Nemmeno i bombardamenti servirono, però, a piegare la feroce determinazione del Führer. Hitler, da un lato, era deciso a rifiutare ogni ipotesi di resa e a far sì che l'intero popolo tedesco condividesse fino in fondo la sorte del regime nazista. Dall'altro, continuò a illudersi di poter rovesciare la situazione bellica grazie all'impiego di nuove "armi segrete" (i razzi telecomandati V1 e V2, che furono in effetti lanciati contro le città inglesi, ma con risultati tutt'altro che decisivi) o per un'improvvisa rottura dell'"innaturale" alleanza fra l'Urss e le democrazie occidentali.
Questa ipotesi era in realtà del tutto infondata. Nonostante la accesa concorrenzialità che si manifestava all'interno della "grande alleanza", anglo-americani e sovietici continuarono a tener fede agli impegni già assunti e a cercare accordi globali per la sistemazione dell'Europa postbellica.
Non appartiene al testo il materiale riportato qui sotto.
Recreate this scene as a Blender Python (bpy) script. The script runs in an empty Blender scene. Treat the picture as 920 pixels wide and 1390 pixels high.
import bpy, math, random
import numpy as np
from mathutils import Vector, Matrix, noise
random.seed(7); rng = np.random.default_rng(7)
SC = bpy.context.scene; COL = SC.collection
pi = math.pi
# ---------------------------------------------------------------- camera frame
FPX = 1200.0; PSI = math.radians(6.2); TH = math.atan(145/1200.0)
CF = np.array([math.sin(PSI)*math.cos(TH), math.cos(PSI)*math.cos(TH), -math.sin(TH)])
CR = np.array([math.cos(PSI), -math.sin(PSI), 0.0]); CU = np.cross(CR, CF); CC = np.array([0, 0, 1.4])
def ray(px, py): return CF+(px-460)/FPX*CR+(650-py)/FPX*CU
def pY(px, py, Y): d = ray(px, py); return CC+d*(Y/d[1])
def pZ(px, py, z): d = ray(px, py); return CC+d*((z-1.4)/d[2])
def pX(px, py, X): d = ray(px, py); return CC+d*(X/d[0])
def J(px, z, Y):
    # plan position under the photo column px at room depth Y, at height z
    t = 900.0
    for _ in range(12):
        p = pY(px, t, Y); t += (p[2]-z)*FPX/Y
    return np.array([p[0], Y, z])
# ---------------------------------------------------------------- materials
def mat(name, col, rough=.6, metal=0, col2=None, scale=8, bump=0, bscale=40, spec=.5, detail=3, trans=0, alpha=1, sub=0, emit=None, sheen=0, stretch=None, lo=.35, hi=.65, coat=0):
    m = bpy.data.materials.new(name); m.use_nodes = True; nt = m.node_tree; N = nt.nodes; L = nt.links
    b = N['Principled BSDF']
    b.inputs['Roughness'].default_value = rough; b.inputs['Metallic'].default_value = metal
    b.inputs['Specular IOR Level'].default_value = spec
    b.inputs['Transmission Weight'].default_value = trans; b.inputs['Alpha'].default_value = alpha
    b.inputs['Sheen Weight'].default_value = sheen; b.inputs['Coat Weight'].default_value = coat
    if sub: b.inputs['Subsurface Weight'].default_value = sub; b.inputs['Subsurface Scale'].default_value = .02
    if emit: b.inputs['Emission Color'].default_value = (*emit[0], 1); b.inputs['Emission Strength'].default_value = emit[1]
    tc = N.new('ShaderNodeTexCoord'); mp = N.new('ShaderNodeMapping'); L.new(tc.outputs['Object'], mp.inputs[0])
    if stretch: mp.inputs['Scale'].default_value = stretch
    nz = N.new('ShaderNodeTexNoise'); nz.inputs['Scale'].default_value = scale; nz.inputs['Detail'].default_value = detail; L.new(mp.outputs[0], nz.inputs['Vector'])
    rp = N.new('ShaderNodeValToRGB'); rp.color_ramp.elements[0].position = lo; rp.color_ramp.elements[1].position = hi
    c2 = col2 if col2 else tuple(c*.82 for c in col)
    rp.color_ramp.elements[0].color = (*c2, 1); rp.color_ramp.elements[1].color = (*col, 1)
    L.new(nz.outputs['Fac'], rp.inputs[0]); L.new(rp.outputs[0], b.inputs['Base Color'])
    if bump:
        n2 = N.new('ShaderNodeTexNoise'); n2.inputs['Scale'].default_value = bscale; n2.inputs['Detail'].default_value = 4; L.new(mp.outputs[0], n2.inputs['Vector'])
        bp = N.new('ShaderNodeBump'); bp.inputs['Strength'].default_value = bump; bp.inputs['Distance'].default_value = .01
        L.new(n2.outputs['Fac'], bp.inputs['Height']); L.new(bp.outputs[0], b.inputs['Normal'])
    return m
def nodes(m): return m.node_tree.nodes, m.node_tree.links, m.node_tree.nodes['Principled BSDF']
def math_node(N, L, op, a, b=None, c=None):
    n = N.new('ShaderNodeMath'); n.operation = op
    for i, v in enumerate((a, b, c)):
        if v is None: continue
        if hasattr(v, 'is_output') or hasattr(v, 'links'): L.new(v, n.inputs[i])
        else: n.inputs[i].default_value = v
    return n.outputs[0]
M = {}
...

Nella conferenza di Mosca dell'ottobre '44, Churchill e Stalin abbozzarono una divisione in sfere d'influenza dei paesi balcanici (Romania e Bulgaria all'Urss, Grecia alla Gran Bretagna, situazione di equilibrio in Jugoslavia e Ungheria, p. 690) che, in contrasto con le proclamazioni della Carta atlantica, non teneva in alcun conto la volontà dei popoli interessati. I tre grandi tornarono a incontrarsi nella cittadina termale di
Yalta, in Crimea, nel febbraio 1945. In questa occasione fu stabilito, fra l'altro, che la Germania sarebbe stata divisa in quattro zone di occupazione (una delle quali riservata alla Francia) e sottoposta a radicali misure di "denazificazione"; che i popoli dei paesi liberati avrebbero potuto esprimersi mediante libere elezioni; che, per quanto riguardava la Polonia (uno dei maggiori punti di contrasto), il governo sarebbe dovuto nascere da un accordo fra la componente comunista e quella filo-occidentale. In cambio delle assicurazioni ottenute, l'Urss si impegnò a entrare in guerra contro il Giappone.
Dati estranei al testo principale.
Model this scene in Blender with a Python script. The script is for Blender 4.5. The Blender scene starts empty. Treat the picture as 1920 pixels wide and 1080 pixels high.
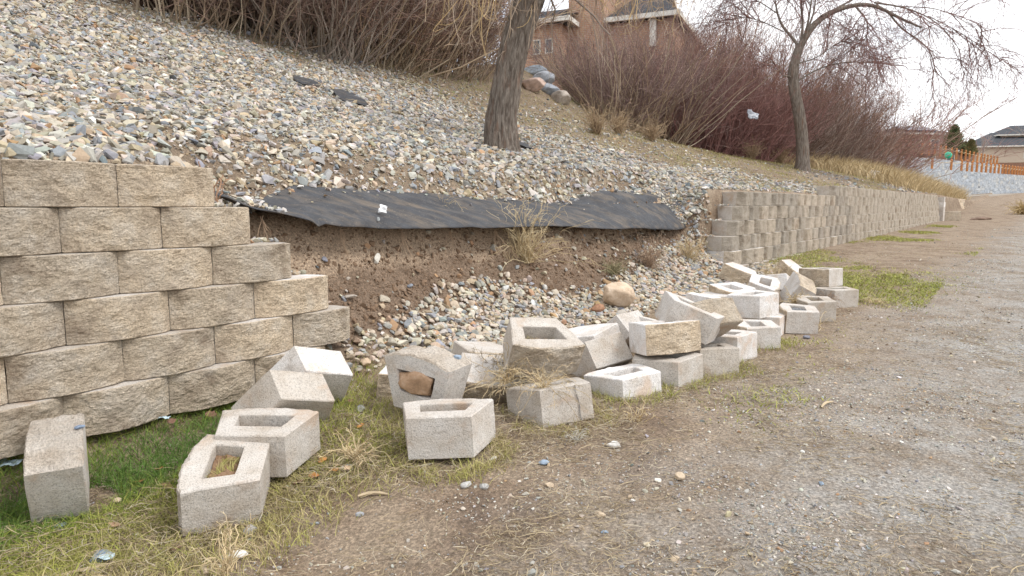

Mentre i grandi discutevano a Yalta sulle sorti future dell'Europa, era già scattata l'offensiva finale che, nel giro di pochi mesi, avrebbe portato al crollo del Terzo Reich. A metà gennaio, dopo un'ultima disperata controffensiva tedesca nelle Ardenne, gli alleati riprendevano l'iniziativa su tutti i fronti. I sovietici, dopo aver conquistato Varsavia, attraversavano tutto il restante territorio polacco. In febbraio erano già a poche decine di chilometri da Berlino (un obiettivo che Stalin teneva moltissimo a raggiungere prima degli anglo-americani). Più a sud l'Armata rossa cacciava i tedeschi dall'Ungheria per poi puntare su Vienna, che fu raggiunta il 23 aprile e su Praga, liberata il 4 maggio. Frattanto gli anglo-americani attaccavano sul Reno, che fu attraversato il 22 marzo, e dilagavano nel cuore della Germania incontrando, per la prima volta dall'inizio della guerra, una scarsissima resistenza da parte dei soldati tedeschi. Il 25 aprile le avanguardie alleate raggiungevano l'Elba e si congiungevano coi sovietici che stavano accerchiando Berlino.
In aprile crollava anche il fronte italiano. Il 25 aprile, mentre il Cln lanciava l'ordine dell'insurrezione generale contro il nemico in ritirata, i tedeschi abbandonavano Milano. Mussolini, che tentava di fuggire in Svizzera travestito da soldato tedesco, fu catturato e fucilato dai partigiani il 28, assieme ad altri gerarchi. Il suo cadavere, impiccato per i piedi, fu esposto per alcune ore a piazzale Loreto, a Milano.
Il 30 aprile, mentre i russi stavano entrando a Berlino, Hitler si suicidò nel bunker sotterraneo dove era stata trasferita la sede del governo, lasciando la presidenza del Reich all'ammiraglio Karl Dönitz, che chiese subito la resa agli alleati. Il 7 maggio 1945, nel quartier generale alleato a Reims, fu firmato l'atto di capitolazione delle forze armate tedesche. Le ostilità cessarono nella notte fra l'8 e il 9 maggio. La guerra europea si concludeva così, a cinque anni e otto mesi dal suo inizio, con la morte dei due dittatori che più d'ogni altro avevano contribuito a scatenarla. Ma il conflitto mondiale proseguiva in Estremo Oriente, dove il Giappone, ormai isolato, continuava ostinatamente a combattere.